Davis was sent to Germany to set up the RM Demolition Unit of the Rhine Flotilla, intended to deny the Russians any means of crossing the Rhine, and to become a stay-behind force in the event of a Soviet invasion. On Davis's suggestion his team was renamed the 2nd Special Boat Section (2SBS), while 1SBS remained in England. Later several sections were formed – each comprising an officer and a dozen or so men, some of which operated behind enemy lines in Korea.
Davis was sent to Malta from 1952 to 1954 to create a Special Boat Section to support 42 Commando Royal Marines, and this became 6SBS, which operated in the eastern Mediterranean.
The headquarters of the SBS moved to Poole in late 1954, when it was retitled the SB Wing. Meanwhile Davis became, from 1957 to 1959, senior Royal Marines officer in the carrier Eagle. When he took command of the SB Wing (1959-61) it had expanded to the size of a rifle company and was called the Special Boat Company, under the operational command of the Joint Services Amphibious Warfare Centre (JSWAC).
In 1962-63, during the Confrontation (when Indonesia threatened the newly formed Federation of Malaysia), Davis was a company commander in 40 Commando RM. Deployed from the carrier Albion, he landed by helicopter deep in the jungle with "Pugforce", a amalgam of Royal Marines, Ghurkhas, Sarawak Rangers and Iban trackers.

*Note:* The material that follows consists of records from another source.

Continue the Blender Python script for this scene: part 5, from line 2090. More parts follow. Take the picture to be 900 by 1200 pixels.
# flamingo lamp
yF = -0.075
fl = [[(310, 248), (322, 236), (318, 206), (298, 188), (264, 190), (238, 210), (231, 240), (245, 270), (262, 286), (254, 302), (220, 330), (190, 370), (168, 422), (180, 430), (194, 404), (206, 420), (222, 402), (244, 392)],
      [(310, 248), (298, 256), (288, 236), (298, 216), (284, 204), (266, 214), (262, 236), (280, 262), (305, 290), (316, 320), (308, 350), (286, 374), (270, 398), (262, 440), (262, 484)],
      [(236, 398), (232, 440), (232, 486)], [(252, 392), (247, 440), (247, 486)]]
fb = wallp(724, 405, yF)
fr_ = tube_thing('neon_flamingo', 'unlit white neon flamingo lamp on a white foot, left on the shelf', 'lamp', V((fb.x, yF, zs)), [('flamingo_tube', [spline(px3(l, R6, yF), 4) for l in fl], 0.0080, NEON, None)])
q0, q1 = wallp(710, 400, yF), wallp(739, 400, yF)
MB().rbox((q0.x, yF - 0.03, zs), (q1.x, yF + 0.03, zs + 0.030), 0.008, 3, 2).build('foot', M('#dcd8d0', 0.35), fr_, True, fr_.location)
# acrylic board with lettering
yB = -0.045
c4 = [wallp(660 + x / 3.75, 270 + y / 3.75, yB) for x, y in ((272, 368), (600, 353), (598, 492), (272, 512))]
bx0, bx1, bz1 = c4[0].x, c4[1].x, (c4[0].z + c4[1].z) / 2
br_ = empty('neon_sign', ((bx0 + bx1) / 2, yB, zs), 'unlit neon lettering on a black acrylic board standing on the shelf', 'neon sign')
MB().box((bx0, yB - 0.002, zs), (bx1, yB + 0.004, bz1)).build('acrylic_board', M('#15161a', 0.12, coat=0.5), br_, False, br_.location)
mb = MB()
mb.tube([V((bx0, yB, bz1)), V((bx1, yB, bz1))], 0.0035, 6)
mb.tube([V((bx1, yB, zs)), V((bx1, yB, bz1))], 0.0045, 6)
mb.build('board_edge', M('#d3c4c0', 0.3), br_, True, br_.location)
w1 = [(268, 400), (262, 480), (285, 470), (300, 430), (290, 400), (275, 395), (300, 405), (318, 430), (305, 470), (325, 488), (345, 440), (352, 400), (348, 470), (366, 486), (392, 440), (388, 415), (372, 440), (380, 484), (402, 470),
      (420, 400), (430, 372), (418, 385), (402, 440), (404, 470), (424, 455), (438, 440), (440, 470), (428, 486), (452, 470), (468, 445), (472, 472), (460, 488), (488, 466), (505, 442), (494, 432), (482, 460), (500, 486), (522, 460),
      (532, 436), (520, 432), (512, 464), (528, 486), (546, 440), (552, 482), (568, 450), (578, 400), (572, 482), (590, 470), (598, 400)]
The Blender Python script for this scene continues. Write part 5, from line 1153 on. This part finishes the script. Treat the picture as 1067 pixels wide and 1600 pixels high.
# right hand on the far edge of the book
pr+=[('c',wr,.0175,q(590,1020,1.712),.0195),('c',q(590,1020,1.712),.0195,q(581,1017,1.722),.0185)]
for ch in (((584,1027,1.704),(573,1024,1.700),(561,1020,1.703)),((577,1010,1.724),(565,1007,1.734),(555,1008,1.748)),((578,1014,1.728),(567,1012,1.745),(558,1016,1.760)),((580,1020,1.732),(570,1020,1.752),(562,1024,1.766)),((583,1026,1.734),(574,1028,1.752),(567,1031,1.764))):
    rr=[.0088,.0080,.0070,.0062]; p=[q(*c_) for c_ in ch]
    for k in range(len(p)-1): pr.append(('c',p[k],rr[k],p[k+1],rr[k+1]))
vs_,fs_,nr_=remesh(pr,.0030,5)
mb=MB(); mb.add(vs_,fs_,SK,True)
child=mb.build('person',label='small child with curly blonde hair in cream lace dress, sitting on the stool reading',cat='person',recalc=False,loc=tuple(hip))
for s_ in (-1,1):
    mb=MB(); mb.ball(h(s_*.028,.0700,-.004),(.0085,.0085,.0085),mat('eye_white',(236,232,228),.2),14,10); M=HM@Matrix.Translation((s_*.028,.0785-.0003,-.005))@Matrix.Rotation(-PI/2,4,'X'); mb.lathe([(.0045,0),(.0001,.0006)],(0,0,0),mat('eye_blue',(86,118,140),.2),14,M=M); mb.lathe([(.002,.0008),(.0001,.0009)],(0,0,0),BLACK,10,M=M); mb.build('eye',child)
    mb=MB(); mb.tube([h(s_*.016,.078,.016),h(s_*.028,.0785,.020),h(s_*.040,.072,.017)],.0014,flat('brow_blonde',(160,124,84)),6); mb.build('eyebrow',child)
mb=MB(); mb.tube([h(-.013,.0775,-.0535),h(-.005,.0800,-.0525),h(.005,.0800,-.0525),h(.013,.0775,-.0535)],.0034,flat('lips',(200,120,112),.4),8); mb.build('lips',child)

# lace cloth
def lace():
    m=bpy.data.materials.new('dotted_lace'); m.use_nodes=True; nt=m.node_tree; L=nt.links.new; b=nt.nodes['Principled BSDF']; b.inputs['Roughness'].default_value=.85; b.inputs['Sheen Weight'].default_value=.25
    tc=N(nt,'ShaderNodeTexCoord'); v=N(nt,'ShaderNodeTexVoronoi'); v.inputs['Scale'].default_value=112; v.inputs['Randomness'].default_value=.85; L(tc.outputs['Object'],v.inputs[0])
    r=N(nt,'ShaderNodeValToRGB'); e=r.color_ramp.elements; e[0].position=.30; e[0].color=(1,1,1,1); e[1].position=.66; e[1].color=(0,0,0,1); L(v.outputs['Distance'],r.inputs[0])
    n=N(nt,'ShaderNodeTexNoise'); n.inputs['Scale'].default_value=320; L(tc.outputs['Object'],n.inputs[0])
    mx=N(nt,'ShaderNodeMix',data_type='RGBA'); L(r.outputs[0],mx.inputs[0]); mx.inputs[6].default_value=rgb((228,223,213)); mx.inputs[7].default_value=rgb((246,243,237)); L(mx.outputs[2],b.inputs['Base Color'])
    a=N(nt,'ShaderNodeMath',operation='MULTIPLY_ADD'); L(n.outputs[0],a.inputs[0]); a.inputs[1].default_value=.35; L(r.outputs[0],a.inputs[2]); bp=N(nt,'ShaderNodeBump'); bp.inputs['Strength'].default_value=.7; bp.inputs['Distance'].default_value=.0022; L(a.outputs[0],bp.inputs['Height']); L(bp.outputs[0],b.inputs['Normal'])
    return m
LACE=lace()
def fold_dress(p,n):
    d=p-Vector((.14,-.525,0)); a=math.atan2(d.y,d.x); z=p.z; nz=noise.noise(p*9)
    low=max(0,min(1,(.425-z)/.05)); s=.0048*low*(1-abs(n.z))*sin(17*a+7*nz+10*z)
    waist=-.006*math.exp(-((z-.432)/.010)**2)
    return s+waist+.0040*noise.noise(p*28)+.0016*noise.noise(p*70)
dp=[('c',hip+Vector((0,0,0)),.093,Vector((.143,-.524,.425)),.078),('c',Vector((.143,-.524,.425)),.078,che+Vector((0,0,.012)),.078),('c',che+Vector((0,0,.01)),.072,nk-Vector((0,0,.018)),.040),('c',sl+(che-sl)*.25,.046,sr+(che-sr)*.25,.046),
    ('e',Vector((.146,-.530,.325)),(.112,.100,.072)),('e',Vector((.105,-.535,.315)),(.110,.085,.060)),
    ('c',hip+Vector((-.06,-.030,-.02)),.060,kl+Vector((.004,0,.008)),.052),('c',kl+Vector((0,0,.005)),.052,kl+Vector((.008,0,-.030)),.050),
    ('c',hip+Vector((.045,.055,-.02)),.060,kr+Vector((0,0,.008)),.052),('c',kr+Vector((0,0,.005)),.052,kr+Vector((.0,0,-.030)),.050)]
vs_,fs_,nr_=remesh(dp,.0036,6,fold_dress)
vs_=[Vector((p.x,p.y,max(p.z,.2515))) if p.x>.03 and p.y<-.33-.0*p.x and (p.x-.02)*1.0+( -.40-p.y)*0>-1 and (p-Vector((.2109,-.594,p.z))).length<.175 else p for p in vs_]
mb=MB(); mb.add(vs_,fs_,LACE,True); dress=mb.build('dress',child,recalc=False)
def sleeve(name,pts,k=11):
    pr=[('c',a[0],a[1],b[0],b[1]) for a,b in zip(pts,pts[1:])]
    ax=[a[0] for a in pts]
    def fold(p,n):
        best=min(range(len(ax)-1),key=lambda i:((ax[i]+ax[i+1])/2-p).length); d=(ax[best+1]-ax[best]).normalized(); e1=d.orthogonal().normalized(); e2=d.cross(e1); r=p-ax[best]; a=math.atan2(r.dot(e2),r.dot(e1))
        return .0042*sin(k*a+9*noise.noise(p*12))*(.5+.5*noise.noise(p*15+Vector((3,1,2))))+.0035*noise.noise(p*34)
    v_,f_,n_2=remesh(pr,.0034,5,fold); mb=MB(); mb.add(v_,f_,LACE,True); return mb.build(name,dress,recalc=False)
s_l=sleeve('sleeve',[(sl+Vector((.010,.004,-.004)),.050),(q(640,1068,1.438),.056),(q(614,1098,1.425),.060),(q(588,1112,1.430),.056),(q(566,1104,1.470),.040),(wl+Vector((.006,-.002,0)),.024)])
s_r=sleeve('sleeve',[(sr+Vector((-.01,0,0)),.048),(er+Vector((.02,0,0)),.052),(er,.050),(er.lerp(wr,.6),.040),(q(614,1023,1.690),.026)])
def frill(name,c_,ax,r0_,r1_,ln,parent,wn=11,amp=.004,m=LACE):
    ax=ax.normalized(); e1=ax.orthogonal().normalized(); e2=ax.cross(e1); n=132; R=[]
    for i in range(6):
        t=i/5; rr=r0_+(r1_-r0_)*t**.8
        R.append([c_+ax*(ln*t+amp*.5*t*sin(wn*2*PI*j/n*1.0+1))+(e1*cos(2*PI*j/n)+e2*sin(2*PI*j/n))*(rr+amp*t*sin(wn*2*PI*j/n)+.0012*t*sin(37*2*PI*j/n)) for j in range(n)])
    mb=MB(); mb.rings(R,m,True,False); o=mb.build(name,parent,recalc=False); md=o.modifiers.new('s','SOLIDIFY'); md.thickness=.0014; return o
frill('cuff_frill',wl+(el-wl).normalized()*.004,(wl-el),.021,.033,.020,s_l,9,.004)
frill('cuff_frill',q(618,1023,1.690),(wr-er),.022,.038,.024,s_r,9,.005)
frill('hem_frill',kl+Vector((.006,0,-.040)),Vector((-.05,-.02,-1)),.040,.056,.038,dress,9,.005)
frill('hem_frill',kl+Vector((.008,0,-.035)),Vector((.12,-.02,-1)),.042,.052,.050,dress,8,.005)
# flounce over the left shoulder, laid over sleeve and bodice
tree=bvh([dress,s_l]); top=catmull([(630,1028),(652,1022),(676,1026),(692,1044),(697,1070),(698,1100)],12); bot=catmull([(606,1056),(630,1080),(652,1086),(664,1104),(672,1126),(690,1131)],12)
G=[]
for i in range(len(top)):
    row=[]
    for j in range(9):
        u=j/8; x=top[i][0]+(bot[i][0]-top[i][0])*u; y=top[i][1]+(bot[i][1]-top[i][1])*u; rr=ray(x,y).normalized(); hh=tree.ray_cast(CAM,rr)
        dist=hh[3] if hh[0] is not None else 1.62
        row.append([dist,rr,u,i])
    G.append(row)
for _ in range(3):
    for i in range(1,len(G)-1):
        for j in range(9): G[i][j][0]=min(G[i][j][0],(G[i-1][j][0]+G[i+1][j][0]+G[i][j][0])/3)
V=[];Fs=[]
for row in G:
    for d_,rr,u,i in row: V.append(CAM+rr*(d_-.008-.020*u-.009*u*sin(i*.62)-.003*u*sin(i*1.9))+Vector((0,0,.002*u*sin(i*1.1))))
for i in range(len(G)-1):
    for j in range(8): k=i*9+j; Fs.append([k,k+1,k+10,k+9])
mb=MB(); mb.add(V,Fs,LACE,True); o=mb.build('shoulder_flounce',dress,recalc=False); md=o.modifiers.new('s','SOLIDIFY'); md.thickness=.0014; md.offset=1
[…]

On his first operation, Davis set up an ambush near Miri in northern Sarawak, without result; the next day he captured a number of rebels.
Davis served at HQ Plymouth Group RM in 1964-65 and then returned to Albion as Amphibious Operations Officer (1965-67).
In 1968 he went back to Poole as the second-in-command of JSWAC, and on his rapid promotion he moved to the Joint Warfare Establishment at Old Sarum to teach amphibious warfare doctrine. He retired in 1971.
While with the US Navy Underwater Demolition Team in 1961, Davis was invited to parachute from a helicopter. Previously he had jumped from an aircraft only with a static line, but to show willing and to give his American hosts the impression that he was game for anything, Davis accepted. However, he misunderstood the pre-flight briefing that he should pull his ripcord before passing 3,000ft and, as he plunged towards earth, did not hear the frenzied cries of: "Pull the cord, you son of a bitch!"
At the last moment his parachute opened and he floated to the ground, unaware of the commotion he had caused. The jumpmaster rushed to greet Davis, asking: "Are you all right, sir? We all thought you'd bought it, as you hadn't pulled by a thousand." Unharmed, Davis answered serenely: "Oh no, that's perfectly all right, we Royal Marines never pull above a thousand feet."
In retirement Pug Davis was a vice-chairman of the Association of Jewish Ex-Servicemen, an active supporter of the Bournemouth Reform Synagogue, and a chairman of the Royal Marines' Association.

He died on August 18, and is survived by his wife, Janet, and their two sons.